Precisely this is eloquence, then, in the matter of teaching: to ensure, not that what was thought repellent should be found to be pleasing, or that something disliked should still be done, but that a point that was obscure or simply missed should be indicated and cleared up. If this is done, however, in a disagreeable way, only a few listeners will get any profit from it, and those the most serious, who are eager to know what there is to be learned, however dismally and crudely it is expressed. When they have attained this object, they feed enjoyably on truth itself; it is indeed the characteristic trait of good minds and dispositions to love in words what is true, not the words themselves.
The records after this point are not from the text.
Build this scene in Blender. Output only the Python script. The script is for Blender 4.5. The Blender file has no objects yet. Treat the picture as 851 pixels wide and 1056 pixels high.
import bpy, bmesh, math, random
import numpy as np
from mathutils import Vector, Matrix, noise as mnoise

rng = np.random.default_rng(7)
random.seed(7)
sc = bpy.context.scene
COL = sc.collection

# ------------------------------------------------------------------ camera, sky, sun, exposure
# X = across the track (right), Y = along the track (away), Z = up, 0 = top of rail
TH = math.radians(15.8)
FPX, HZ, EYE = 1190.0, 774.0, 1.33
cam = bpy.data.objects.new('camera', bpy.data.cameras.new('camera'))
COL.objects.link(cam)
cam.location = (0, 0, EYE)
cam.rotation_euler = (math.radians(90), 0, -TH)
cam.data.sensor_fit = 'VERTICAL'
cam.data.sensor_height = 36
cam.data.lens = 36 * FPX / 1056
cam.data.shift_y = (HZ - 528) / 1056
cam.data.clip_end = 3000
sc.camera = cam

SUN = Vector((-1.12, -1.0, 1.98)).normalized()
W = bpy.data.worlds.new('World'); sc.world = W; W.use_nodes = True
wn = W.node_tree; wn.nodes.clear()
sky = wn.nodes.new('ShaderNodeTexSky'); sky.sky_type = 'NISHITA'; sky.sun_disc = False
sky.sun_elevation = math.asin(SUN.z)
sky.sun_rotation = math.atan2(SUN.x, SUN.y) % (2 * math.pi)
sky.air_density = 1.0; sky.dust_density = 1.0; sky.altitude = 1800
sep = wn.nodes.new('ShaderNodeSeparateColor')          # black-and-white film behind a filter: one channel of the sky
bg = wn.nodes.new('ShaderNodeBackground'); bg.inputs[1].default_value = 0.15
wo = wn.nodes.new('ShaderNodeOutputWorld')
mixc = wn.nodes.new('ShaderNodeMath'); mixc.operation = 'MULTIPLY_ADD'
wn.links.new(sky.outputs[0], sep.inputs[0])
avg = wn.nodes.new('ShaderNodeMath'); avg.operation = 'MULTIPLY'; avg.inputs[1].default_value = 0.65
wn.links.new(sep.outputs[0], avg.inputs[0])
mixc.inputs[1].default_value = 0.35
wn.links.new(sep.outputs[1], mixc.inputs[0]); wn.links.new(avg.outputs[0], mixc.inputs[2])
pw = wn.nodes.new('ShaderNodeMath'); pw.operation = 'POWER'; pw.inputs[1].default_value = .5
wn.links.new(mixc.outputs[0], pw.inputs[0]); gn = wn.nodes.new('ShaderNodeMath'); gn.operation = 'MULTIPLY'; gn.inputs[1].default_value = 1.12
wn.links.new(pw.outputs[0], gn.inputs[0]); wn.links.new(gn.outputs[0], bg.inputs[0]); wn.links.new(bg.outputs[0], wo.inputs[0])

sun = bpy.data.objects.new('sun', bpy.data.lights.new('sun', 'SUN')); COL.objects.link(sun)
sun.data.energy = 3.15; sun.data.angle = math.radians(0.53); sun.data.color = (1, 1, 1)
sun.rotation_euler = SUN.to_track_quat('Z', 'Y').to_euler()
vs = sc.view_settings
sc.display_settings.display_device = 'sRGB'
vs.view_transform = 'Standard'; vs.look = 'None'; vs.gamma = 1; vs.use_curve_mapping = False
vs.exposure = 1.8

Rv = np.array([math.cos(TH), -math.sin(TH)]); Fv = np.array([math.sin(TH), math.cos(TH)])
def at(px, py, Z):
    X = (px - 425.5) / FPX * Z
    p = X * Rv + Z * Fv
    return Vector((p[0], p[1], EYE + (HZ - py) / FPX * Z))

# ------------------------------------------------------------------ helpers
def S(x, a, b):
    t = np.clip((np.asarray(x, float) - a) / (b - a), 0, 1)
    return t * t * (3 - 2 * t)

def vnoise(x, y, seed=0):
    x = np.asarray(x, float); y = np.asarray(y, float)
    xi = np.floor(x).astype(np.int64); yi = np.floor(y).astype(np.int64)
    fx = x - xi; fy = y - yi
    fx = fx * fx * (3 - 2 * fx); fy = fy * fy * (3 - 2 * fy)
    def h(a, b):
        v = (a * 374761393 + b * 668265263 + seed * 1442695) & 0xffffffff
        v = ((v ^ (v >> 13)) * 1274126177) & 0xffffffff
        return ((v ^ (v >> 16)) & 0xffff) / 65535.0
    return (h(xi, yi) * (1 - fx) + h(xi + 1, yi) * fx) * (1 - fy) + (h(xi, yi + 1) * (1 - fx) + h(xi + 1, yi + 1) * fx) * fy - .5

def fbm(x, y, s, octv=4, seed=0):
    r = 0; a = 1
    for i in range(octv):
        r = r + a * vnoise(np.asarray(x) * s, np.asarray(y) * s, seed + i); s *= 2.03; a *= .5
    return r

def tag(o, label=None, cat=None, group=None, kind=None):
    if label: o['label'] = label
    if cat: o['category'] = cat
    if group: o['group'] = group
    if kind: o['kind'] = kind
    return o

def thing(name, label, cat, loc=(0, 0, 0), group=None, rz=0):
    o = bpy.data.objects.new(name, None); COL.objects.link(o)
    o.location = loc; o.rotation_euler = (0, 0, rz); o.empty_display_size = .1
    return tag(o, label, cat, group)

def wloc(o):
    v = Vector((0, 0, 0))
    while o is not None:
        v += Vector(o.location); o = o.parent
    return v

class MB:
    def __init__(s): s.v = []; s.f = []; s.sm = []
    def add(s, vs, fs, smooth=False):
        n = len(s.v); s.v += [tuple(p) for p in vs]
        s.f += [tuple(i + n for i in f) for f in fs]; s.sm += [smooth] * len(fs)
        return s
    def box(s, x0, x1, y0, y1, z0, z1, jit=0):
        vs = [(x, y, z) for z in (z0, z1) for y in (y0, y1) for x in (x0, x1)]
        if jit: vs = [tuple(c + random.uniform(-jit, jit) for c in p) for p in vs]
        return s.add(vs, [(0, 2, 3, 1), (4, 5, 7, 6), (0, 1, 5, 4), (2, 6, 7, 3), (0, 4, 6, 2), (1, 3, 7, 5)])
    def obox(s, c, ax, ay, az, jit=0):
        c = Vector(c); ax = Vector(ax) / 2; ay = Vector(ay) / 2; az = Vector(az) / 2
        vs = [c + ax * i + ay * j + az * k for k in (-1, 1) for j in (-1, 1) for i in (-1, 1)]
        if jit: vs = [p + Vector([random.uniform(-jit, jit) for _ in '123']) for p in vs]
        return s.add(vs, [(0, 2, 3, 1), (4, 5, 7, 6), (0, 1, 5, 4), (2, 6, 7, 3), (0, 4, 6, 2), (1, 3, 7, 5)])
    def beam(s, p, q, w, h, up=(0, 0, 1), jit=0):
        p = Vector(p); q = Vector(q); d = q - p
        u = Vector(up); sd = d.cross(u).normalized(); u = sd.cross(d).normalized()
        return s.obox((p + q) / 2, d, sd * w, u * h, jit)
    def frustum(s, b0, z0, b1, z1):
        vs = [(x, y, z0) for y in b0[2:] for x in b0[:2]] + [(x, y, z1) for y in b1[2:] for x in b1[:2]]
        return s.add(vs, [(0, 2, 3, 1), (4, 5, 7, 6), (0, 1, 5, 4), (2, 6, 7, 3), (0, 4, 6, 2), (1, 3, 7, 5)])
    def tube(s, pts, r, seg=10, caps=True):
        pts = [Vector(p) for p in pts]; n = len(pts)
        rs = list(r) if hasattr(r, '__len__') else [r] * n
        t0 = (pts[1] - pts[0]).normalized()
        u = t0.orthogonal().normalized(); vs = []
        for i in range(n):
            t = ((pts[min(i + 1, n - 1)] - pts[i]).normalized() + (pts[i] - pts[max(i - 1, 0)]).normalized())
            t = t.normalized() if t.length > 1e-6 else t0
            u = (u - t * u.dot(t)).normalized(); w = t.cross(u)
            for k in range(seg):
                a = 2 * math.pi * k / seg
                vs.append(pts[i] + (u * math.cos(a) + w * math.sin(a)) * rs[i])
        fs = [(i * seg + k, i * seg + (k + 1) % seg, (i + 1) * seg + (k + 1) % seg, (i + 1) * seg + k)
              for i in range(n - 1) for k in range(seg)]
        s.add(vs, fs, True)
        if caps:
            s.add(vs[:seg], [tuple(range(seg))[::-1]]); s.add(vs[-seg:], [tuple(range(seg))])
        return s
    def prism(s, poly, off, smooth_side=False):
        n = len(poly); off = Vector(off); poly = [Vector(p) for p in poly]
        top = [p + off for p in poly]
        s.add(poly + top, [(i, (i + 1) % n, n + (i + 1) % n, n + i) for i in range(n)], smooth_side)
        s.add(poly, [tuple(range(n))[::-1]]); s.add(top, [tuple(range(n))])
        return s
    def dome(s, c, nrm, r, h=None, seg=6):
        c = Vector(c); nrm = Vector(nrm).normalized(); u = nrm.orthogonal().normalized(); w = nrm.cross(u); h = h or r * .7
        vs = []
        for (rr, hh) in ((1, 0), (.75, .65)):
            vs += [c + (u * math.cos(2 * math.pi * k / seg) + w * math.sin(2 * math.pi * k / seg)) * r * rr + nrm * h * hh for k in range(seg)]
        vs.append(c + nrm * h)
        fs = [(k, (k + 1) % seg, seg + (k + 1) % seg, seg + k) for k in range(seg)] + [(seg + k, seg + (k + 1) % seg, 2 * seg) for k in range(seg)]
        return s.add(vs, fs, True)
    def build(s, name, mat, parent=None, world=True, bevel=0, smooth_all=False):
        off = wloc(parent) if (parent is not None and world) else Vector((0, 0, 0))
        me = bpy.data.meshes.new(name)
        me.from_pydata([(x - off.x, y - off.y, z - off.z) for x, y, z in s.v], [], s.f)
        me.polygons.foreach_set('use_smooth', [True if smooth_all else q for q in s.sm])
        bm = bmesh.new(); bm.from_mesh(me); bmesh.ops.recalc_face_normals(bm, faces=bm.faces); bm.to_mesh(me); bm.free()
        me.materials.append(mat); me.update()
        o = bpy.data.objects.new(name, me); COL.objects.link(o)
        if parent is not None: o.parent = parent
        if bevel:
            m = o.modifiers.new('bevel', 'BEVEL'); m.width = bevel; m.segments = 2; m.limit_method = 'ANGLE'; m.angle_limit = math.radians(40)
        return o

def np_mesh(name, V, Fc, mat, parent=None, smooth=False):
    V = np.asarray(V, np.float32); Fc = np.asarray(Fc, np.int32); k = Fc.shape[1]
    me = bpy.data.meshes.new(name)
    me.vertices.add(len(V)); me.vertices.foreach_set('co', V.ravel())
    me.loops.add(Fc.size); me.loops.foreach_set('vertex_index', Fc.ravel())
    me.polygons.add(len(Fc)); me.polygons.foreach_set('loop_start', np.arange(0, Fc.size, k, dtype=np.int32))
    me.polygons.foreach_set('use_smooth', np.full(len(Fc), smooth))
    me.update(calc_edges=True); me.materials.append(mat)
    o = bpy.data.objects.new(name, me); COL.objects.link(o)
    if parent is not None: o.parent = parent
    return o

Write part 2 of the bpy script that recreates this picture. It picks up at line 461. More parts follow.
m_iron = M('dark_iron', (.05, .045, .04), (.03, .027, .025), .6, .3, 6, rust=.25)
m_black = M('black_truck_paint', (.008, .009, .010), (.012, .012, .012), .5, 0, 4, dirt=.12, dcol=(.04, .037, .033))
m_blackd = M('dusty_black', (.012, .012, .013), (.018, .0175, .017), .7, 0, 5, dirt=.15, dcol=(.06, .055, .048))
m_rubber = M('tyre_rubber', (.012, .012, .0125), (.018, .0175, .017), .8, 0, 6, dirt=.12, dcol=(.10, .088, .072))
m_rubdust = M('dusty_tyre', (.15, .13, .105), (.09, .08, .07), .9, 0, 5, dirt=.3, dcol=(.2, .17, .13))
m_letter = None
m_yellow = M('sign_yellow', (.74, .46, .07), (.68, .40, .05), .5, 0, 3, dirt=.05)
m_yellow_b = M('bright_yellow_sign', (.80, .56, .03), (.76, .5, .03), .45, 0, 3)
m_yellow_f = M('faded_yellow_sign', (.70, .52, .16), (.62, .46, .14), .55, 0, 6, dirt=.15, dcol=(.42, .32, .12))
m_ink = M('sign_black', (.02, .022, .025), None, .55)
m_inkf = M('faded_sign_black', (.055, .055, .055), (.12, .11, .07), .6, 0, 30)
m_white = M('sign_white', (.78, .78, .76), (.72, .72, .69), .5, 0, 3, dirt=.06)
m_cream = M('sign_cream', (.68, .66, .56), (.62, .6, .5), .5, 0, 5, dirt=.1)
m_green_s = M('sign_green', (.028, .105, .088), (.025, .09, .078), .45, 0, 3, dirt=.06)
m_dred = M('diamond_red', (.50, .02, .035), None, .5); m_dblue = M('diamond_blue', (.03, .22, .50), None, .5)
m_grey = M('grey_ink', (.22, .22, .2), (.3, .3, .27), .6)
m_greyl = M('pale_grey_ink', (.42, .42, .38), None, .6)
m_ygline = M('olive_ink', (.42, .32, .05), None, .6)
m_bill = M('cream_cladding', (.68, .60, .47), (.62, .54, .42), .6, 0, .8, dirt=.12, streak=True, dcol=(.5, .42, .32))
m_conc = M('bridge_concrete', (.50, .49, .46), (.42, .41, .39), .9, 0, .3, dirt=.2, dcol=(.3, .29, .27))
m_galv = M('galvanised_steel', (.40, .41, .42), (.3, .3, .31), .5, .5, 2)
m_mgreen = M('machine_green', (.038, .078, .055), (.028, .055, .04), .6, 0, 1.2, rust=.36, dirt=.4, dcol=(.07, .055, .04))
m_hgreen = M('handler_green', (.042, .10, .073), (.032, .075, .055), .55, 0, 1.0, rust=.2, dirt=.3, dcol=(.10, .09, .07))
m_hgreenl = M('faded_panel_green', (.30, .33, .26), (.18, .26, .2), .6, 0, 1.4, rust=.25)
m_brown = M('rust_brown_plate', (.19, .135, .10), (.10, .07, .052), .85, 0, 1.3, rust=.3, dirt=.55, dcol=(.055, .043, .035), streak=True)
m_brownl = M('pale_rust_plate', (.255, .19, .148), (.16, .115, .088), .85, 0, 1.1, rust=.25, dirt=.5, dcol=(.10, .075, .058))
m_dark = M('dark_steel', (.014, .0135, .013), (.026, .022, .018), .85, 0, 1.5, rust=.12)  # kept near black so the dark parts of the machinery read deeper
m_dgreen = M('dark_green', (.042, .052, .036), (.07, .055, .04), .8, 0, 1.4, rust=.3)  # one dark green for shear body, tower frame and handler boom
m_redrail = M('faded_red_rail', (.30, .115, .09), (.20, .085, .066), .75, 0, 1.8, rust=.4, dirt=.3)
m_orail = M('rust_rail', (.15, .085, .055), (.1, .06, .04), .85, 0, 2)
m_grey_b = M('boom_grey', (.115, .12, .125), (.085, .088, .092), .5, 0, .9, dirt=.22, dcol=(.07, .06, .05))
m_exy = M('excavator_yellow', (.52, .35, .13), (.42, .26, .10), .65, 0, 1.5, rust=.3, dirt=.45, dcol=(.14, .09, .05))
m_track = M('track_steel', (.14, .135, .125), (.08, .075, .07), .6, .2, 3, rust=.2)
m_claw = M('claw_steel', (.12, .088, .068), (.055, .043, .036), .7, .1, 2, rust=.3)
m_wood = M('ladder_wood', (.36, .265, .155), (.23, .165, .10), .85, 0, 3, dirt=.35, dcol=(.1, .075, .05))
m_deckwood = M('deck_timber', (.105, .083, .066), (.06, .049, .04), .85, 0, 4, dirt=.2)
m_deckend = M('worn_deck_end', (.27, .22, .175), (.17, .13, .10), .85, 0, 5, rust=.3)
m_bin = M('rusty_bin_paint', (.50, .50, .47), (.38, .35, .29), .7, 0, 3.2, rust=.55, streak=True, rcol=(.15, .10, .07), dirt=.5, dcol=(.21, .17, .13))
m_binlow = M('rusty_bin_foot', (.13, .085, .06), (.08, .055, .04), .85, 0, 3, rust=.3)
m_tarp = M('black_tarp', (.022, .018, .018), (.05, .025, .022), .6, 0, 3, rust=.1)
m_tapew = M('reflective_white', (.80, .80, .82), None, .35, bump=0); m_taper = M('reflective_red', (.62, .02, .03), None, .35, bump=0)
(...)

What, after all, is the use of a golden key if it cannot open what we want, or what is wrong with a wooden key if it can, since all we are looking for is that closed doors should be opened to us? But yes, there is a certain similarity between feeding and learning; so because so many people are fussy and fastidious, even those foodstuffs without which life cannot be supported need their pickles and spices.
From The Uses of Rhetoric by Augustine of Hippo, quoted in Richard Lischer, ed., The Company of Preachers: Wisdom on Preaching, Augustine to the Present (Grand Rapids, Mich.: Eerdmans, 2002).